Second, the record contains no evidence that Schroeder conducted the investigation.  Gray has submitted a memo outside the record indicating that Schroeder took part in the investigation, but the State counters with another memo, also outside the record, indicating that Schroeder was not involved, and that Lt. Weisgerber conducted the investigation.  In addition, the investigative report, which is part of the record, is signed by Weisgerber, with no indication of involvement by Schroeder.

Sufficiency of the Evidence.

Gray argues that the committee found him guilty on insufficient evidence.  He argues that the confidential informants’ statements are unworthy of belief and that no finding was made to sustain their veracity.  In prior proceedings,  he also argued that the statements are contradictory.[3]

Under Mendoza v. Miller, 779 F.2d 1287, 1293 (1985), there are four methods of establishing the reliability of confidential informants’ statements:  (1) by oath of the investigating officer as to the truth of the report containing the statements, and the officer’s appearance before the committee; (2) corroborating testimony; (3) a statement on the record by the committee chair of firsthand knowledge about the reliability of the informants; or (4) in camera inspection of the material documenting the investigator’s assessment of the informants’ credibility.  See also Wis. Adm. Code § DOC 303.86(4) (two confidential anonymous witness statements may be used to corroborate one another). 
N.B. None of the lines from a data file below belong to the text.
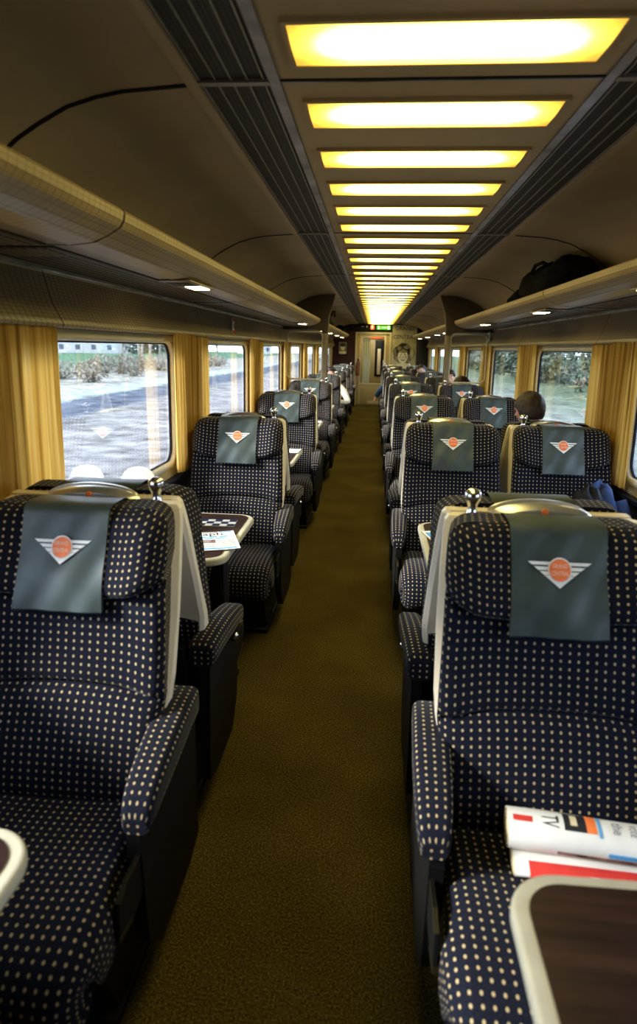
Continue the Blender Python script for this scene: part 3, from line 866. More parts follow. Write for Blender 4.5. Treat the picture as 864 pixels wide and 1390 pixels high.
# ------------------------------------------------------------------ end wall, door, vestibule
mb = MB(); YE = Y1
mb.box(-1.33, -.655, YE, YE + .04, 0, 2.03, 'maroon'); mb.box(.305, 1.33, YE, YE + .04, 0, 2.26, 'end_dark'); mb.box(-.655, .305, YE, YE + .04, 1.965, 2.26, 'end_dark'); mb.box(-1.33, -.655, YE, YE + .04, 2.03, 2.26, 'end_dark')
for z in [i * .06 + .5 for i in range(24)]: mb.box(-1.32, -.66, YE - .003, YE, z, z + .004, 'end_dark')
struct(mb, 'wall_far')
mb = MB()
for x0, x1, z0, z1 in ((-.665, -.615, 0, 1.985), (.255, .315, 0, 1.985), (-.615, .255, 1.935, 1.985)): mb.box(x0, x1, YE - .03, YE + .05, z0, z1, 'cream_trim', .004)
d = struct(mb, 'door_1')
q = MB()
q.box(-.545, -.505, YE + .0, YE + .03, .03, 1.93, 'cream_trim', .003); q.box(.125, .165, YE + .0, YE + .03, .03, 1.93, 'cream', .003)
q.box(-.505, .125, YE + .0, YE + .03, .03, .60, 'door_cream', .003); q.box(-.505, .125, YE, YE + .03, 1.87, 1.93, 'cream_trim', .003); q.box(-.505, .125, YE - .006, YE + .03, .56, .62, 'cream_trim', .003)
q.box(-.30, .10, YE - .006, YE + .0, .05, .14, 'cream_trim', .003)
lf = q.build('door_leaf', d); q = MB(); q.box(-.505, .125, YE + .012, YE + .018, .62, 1.87, 'screen_glass'); q.build('door_glass', lf)
q = MB(); q.tube([(.105, YE - .012, .95), (.105, YE - .03, 1.0), (.105, YE - .03, 1.2), (.105, YE - .012, 1.25)], .009, 'chrome', 8); q.build('door_handle', lf)
q = MB(); q.box(-.615, -.545, YE, YE + .03, .03, 1.93, 'vest', .003); q.box(.165, .255, YE + .02, YE + .03, .03, 1.93, 'vest', .003); q.build('side_panel', d)
# vestibule beyond
mb = MB(); mb.box(-1.2, -1.15, YE + .05, YE + 1.5, 0, 2.2, 'vest'); mb.box(.75, .8, YE + .05, YE + 1.5, 0, 2.2, 'vest'); mb.box(-1.2, .8, YE + 1.5, YE + 1.55, 0, 2.2, 'vest'); mb.box(-1.2, .8, YE + .05, YE + 1.55, 2.15, 2.2, 'ceil'); mb.box(-1.2, .8, YE + .05, YE + 1.55, -.05, 0, 'carpet')
struct(mb, 'wall_vestibule')
mb = MB(); mb.box(-.62, .22, YE + 1.44, YE + 1.5, 0, 1.95, 'door_cream', .01); v = struct(mb, 'door_2')
q = MB(); q.box(-.12, .14, YE + 1.42, YE + 1.44, .75, 1.80, 'black', .01); q.build('door_glass', v)
q = MB(); q.box(-.05, .05, YE + 1.405, YE + 1.42, .8, 1.55, 'cream', .01); q.build('inner_panel', v)
# lights in the vestibule
mb = MB(); mb.box(-.5, .2, YE + .6, YE + .95, 2.13, 2.15, 'white', .004); vl = mb.build('vestibule_light'); tag(vl, 'ceiling light in the vestibule beyond the end door', 'ceiling light')
ld = bpy.data.lights.new('vestibule_lamp', 'AREA'); ld.energy = 7; ld.size = .6; ld.color = (1, .9, .72)
lo = bpy.data.objects.new('vestibule_lamp', ld); col.objects.link(lo); lo.location = (-.15, YE + .8, 2.1)
mb = MB(); rows = []
for i in range(9):
    z = .62 + (1.84 - .62) * i / 8; rows.append([(-.46 + j * .0125 + .015 * math.sin(i * .4), YE + .10 + .012 * math.sin(j * 1.3), z) for j in range(17)])
mb.grid(rows, 'white'); cw = mb.build('daylight_strip'); tag(cw, 'pale white strip standing in for the daylight window behind the end door glass', 'curtain')  # white pleated sheet stands in for bright daylight at the vestibule window
mb = MB(); mb.box(-.30, .10, YE + 1.40, YE + 1.42, 1.83, 1.89, 'orange', .004); tag(mb.build('vestibule_notice'), 'orange strip notice above the door beyond the end door', 'sign')
mb = MB(); mb.lathe([(.006, 0), (.045, .005), (.05, .03), (.05, .30), (.035, .35), (.018, .37), (.018, .41), (.01, .42)], (-.575, YE - .09, .82), 'brick', 14)
ext = mb.build('fire_extinguisher'); tag(ext, 'small dark red extinguisher mounted beside the left jamb of the end door', 'extinguisher')
q = MB(); q.box(-.60, -.55, YE - .11, YE - .07, 1.23, 1.27, 'black', .005); q.tube([(-.56, YE - .09, 1.25), (-.53, YE - .10, 1.2), (-.53, YE - .10, 1.0)], .008, 'black', 6); q.build('valve_hose', ext)
q = MB(); q.box(-.60, -.55, YE - .045, YE - .028, .9, 1.15, 'black', .004); q.build('wall_bracket', ext)

# header board with signs
mb = MB(); mb.box(-1.0, .30, YE - .05, YE - .002, 2.03, 2.19, 'end_dark', .006); hb = mb.build('sign_board'); tag(hb, 'black header board above the end door carrying the lit signs', 'sign board')
def emis(name, c, s): return plain(name, c, .5, noise=.02, emit=c, es=s)
M['green_lit'] = emis('green_lit_sign', (.06, .30, .03), 1.2); M['red_lit'] = emis('red_lit_sign', (.75, .10, .03), 1.4); M['white_lit'] = emis('white_lit_print', (.75, .9, .55), 1.5)
mb = MB(); mb.box(-.10, .275, YE - .062, YE - .051, 2.055, 2.165, 'green_lit', .003); gs = mb.build('exit_sign'); tag(gs, 'green lit exit sign with white running figure and arrow', 'sign')
q = MB(); y = YE - .0635
def P2(pts, m_='white_lit'): o = len(q.v); q.v.extend([(x, y, z) for x, z in pts]); q.face(range(o, o + len(pts)), m_)
P2(disc2d(.010, 12, -.045, 2.145)); P2([(-.062, 2.13), (-.035, 2.134), (-.040, 2.10), (-.06, 2.098)]); P2([(-.06, 2.10), (-.047, 2.10), (-.05, 2.068), (-.065, 2.066)]); P2([(-.05, 2.103), (-.040, 2.10), (-.018, 2.075), (-.028, 2.070)]); P2([(-.037, 2.13), (-.018, 2.112), (-.023, 2.106), (-.04, 2.12)])
P2([(.03, 2.104), (.03, 2.116), (.13, 2.116), (.13, 2.104)]); P2([(.13, 2.13), (.13, 2.09), (.158, 2.11)]); P2([(.195, 2.07), (.195, 2.15), (.24, 2.15), (.24, 2.07)]); q.build('pictogram', gs)
mb = MB(); mb.box(-.265, -.165, YE - .062, YE - .051, 2.055, 2.165, 'red_lit', .003); rs = mb.build('warning_sign'); tag(rs, 'small red lit sign left of the green exit sign', 'sign')
q = MB(); P2([(-.235, 2.07), (-.235, 2.15), (-.222, 2.15), (-.222, 2.07)]); P2([(-.235, 2.15), (-.195, 2.15), (-.195, 2.14), (-.235, 2.14)]); P2([(-.235, 2.115), (-.2, 2.115), (-.2, 2.105), (-.235, 2.105)]); q.build('pictogram', rs)
mb = MB(); y = YE - .052
q = mb; P2([(-.52, 2.12), (-.44, 2.12), (-.44, 2.135), (-.52, 2.135)], 'print_white'); P2([(-.38, 2.11), (-.35, 2.11), (-.35, 2.15), (-.38, 2.15)], 'print_white'); mb.build('lettering', hb)

# poster on the end wall
M['sepia'] = plain('sepia_poster_ground', (.58, .53, .36), .6, noise=.12, scale=5); M['sepia_hi'] = plain('poster_highlight', (.85, .80, .62), .6, noise=.05, scale=10)
M['sepia_dk'] = plain('poster_dark', (.045, .038, .022), .6, noise=.2, scale=12); M['sepia_md'] = plain('poster_mid', (.30, .26, .17), .6, noise=.25, scale=18)
mb = MB(); mb.box(.325, .985, YE - .012, YE - .001, .95, 2.185, 'sepia'); po = mb.build('poster'); tag(po, 'tall sepia GRAND CENTRAL poster with a smiling woman on the end wall', 'poster')
y = YE - .0135; q = MB()
def T(txt, size, cx, cz, m_, w): add_text(q, txt, size, lambda a, b: (a + cx, y, b + cz), m_, w)
T('GRAND', .15, .655, 2.095, 'sepia_dk', .50); T('CENTRAL', .15, .655, 1.865, 'sepia_dk', .60); q.build('lettering', po)
q = MB(); y = YE - .0130
def ell(cx, cz, rx, rz, m_, off, n=26, j=0):
    pts = [(cx + rx * (1 + j * math.sin(5 * a + 1)) * math.cos(a), YE - off, cz + rz * (1 + j * math.cos(4 * a)) * math.sin(a)) for a in [2 * PI * i / n for i in range(n)]]
    o = len(q.v); q.v.extend(pts); q.face(range(o, o + n), m_)
ell(.65, 1.43, .30, .27, 'sepia_md', .0131, j=.07); ell(.62, 1.50, .21, .20, 'sepia_dk', .0133, j=.09); ell(.52, 1.58, .07, .05, 'sepia_md', .0135, j=.1); ell(.72, 1.60, .09, .045, 'sepia_md', .0135, j=.1); ell(.87, 1.46, .05, .16, 'sepia', .0134, j=.1); ell(.42, 1.42, .04, .12, 'sepia_md', .0134, j=.1)
ell(.63, 1.36, .135, .185, 'sepia_hi', .0137); ell(.58, 1.405, .028, .012, 'sepia_dk', .0141); ell(.69, 1.405, .028, .012, 'sepia_dk', .0141); ell(.56, 1.34, .03, .04, 'sepia', .0139); ell(.71, 1.34, .03, .04, 'sepia', .0139); ell(.63, 1.49, .12, .045, 'sepia_md', .0139, j=.06)
ell(.635, 1.345, .018, .02, 'sepia_md', .0141); ell(.635, 1.272, .062, .028, 'sepia_dk', .0141); ell(.635, 1.279, .050, .014, 'print_white', .0144); ell(.65, 1.07, .27, .105, 'sepia_hi', .0136); ell(.64, 1.15, .07, .07, 'sepia_hi', .0138)
q.build('portrait_print', po)
# small framed picture
mb = MB(); mb.box(-1.14, -.87, YE - .03, YE - .005, 1.36, 1.74, 'black', .004); fp = mb.build('picture_frame'); tag(fp, 'small dark framed picture on the maroon end wall', 'picture')
q = MB(); q.box(-1.115, -.895, YE - .033, YE - .030, 1.385, 1.715, 'ink_grey'); ell(-1.0, 1.57, .06, .085, 'sepia_hi', .0345); ell(-1.0, 1.63, .075, .045, 'sepia_dk', .0350); ell(-1.0, 1.43, .10, .04, 'sepia_hi', .0346); q.build('picture_print', fp)
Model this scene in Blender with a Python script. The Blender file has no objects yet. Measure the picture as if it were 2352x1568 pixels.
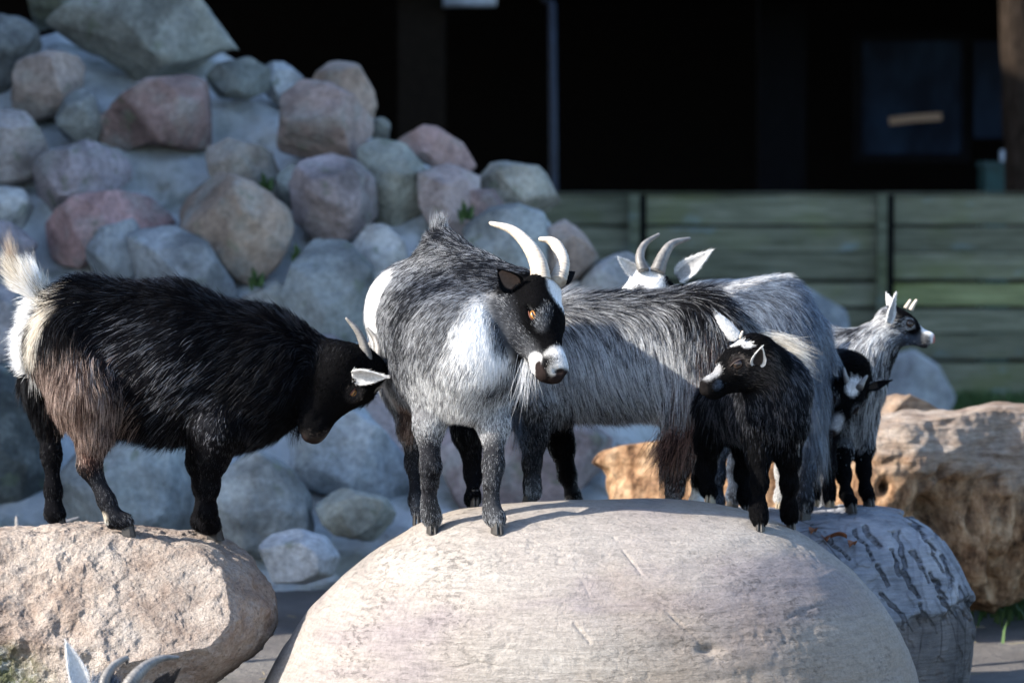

Here, the confidential statements were submitted for in camera inspection.  We have carefully reviewed them, and conclude that they contain the requisite indicia of reliability.  For example, several of the statements corroborate one another, and all the statements were given under oath.

By the Court.—Order affirmed.

This opinion will not be published.  See Rule 809.23(1)(b)5., Stats.

 


 



[1]  The State argues that we should consider whether Gray failed to exhaust his administrative remedies.  However, because we dispose of this appeal on the merits, we find it unnecessary to consider this argument.  Sweet v. Berge, 113 Wis.2d 61, 67, 334 N.W.2d 559, 562 (Ct. App. 1983).

[2]  Apparently, the padlock had at one point been fashioned into a weapon called a lock-in-a-sock.

[3]  Gray acknowledges that when he waived his right to a full due process hearing, he waived his right to call witnesses.